Когда–нибудь я про это напишу; в сухости и четкости военного церемониала было что–то успокаивающее и примиряющее; от торжественности и чеканности исходила смягчающая сила: так было, так будет, словно с треском автоматных очередей переворачивалась еще одна страница жизни, и это было неизбежно, потому что так заведено и не переменить...

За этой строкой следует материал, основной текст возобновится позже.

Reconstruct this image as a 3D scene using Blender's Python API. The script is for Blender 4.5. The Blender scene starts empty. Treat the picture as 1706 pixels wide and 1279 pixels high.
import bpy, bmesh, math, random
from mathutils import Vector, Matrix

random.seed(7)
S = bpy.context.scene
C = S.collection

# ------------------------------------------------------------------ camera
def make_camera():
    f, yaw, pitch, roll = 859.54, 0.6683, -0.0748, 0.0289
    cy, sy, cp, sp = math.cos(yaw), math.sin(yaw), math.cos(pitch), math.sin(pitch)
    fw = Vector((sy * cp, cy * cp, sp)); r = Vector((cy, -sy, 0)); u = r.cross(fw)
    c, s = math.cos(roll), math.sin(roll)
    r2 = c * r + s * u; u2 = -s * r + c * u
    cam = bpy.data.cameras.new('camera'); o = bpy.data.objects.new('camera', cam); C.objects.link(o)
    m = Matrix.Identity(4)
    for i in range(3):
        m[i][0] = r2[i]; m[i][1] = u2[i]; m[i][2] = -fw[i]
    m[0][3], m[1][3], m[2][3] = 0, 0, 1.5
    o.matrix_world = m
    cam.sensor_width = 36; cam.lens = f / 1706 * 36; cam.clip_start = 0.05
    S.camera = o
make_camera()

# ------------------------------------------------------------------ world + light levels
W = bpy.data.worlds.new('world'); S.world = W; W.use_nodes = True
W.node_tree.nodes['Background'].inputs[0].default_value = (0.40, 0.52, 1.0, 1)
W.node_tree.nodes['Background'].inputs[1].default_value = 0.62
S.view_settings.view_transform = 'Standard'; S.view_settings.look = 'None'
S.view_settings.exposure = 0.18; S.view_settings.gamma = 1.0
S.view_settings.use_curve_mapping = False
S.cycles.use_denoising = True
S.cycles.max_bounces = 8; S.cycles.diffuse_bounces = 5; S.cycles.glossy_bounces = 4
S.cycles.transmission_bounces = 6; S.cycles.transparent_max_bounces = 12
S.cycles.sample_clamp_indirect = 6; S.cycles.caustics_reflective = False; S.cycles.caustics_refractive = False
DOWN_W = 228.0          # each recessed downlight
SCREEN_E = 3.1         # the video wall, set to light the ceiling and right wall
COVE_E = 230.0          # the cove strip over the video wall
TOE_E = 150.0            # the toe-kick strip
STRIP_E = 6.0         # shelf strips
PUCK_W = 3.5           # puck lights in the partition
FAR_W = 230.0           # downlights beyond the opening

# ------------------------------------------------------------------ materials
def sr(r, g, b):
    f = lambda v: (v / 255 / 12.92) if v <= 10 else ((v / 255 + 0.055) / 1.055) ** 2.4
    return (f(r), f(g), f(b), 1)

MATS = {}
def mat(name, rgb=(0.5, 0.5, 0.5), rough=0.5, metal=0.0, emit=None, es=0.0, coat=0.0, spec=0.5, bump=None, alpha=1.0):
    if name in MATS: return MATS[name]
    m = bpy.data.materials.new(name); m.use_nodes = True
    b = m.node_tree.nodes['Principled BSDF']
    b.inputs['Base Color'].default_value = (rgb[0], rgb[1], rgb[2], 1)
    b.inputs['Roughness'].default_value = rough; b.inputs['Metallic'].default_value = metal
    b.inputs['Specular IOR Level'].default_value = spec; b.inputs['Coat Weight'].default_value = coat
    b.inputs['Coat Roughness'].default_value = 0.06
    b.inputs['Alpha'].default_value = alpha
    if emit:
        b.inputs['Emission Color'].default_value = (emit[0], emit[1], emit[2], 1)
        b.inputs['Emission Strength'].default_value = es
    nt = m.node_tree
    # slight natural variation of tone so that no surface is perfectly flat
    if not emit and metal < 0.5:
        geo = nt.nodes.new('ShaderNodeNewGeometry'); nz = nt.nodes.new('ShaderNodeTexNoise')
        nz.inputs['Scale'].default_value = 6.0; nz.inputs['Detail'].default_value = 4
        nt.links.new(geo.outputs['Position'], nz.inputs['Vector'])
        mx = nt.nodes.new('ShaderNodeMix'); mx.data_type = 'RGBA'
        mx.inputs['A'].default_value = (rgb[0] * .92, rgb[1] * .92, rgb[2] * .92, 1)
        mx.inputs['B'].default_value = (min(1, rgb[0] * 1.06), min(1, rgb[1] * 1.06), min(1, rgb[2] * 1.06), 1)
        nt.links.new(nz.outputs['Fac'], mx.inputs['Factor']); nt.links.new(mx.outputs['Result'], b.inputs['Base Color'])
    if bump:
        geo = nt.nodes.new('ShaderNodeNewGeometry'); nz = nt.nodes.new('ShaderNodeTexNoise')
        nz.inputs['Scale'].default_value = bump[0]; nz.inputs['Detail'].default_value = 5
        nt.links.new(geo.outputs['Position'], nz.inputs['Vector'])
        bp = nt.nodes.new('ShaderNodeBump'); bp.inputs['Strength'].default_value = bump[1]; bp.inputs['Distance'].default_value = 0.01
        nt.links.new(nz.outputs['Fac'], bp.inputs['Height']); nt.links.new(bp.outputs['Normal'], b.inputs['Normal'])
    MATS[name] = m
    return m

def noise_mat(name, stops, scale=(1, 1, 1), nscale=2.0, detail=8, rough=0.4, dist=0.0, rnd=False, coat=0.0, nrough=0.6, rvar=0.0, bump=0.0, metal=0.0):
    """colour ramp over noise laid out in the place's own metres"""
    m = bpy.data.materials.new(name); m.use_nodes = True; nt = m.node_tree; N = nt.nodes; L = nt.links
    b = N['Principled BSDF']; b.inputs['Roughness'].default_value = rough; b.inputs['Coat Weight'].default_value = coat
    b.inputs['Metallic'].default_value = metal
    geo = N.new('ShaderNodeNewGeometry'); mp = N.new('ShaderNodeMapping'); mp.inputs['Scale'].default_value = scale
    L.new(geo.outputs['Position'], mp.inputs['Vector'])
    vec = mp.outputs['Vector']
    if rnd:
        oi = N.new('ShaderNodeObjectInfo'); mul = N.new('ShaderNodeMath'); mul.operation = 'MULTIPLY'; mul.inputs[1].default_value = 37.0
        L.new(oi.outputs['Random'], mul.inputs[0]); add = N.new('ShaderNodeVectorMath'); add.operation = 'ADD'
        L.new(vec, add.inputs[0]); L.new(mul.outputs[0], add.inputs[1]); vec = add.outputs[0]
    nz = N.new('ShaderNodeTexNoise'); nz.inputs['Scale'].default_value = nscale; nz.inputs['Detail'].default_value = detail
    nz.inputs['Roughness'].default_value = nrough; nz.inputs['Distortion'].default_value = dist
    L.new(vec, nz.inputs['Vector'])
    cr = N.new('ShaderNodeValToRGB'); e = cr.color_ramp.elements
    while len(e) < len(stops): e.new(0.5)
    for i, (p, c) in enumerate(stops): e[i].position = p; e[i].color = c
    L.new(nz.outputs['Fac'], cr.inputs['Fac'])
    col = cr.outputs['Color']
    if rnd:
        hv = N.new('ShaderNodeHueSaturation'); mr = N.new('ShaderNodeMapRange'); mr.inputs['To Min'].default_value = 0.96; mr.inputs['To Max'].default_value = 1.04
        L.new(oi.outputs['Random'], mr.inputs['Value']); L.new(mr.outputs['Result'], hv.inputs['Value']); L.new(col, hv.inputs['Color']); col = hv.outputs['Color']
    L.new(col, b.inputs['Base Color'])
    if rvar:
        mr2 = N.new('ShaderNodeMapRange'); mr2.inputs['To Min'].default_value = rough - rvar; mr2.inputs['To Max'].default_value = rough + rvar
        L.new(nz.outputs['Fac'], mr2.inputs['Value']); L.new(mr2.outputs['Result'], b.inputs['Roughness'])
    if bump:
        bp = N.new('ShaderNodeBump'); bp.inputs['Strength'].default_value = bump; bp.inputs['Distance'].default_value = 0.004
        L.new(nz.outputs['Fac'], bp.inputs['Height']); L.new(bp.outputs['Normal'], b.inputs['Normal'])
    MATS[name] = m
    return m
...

От отца услышал, что его дядя — звали Дмитрием, — будучи мобилизованным на Первую мировую, покончил с собой, бросился под поезд.
28.9.82.
<...> Вчера отослал Сидаревичу в “Литературу и мастацтво” [Минск] статью о Быкове; писал мучительно долго — до какого–то отчаяния... Подышав Волгой — прямо–таки по Воейкову, — первые дни сентября не ходил — летал, мысль была сосредоточенной, уверенной в себе, в руке — “напор”, — по Владимиру Осиповичу [158], — ну, думал, как хорошо... И все оборвалось: седьмого хоронили дядю Витю, а дома та энергия уже не вернулась... Сегодня легче, написал, отправил... Теперь буду ломать голову: почему не подгоняли телеграммами, не сгустились ли там над Быковым наши серые тучи, или просто–напросто, не дождавшись дальнего чужака, напечатали ближнего своего... Сам виноват; тебя ждали, ты подожди...
<...> Очень хотелось поехать в Литву на Дни советской литературы, были приглашения, но пришлось отказаться. Нет времени, а времени эта прогулка съест много. И еще причина потаенная: это же мероприятие, надо как–то участвовать, играть какую–то роль, а это всегда отнимает у меня много сил, и душа не на месте.
Повесть Быкова очень печальна; из того, на что надеялся народ, ничего не сбылось; червонец, сунутый Червяковым [159] Степаниде, — косвенное признание беды и провала скоропалительного переустройства сельской жизни. Это самая горькая и самая прямая книга последних лет. Упомянутая прямота ничуть не преуменьшает ее художественной значительности и даже тонкости, что вроде несвойственно Быкову, предпочитавшему прежде “крупный штрих”.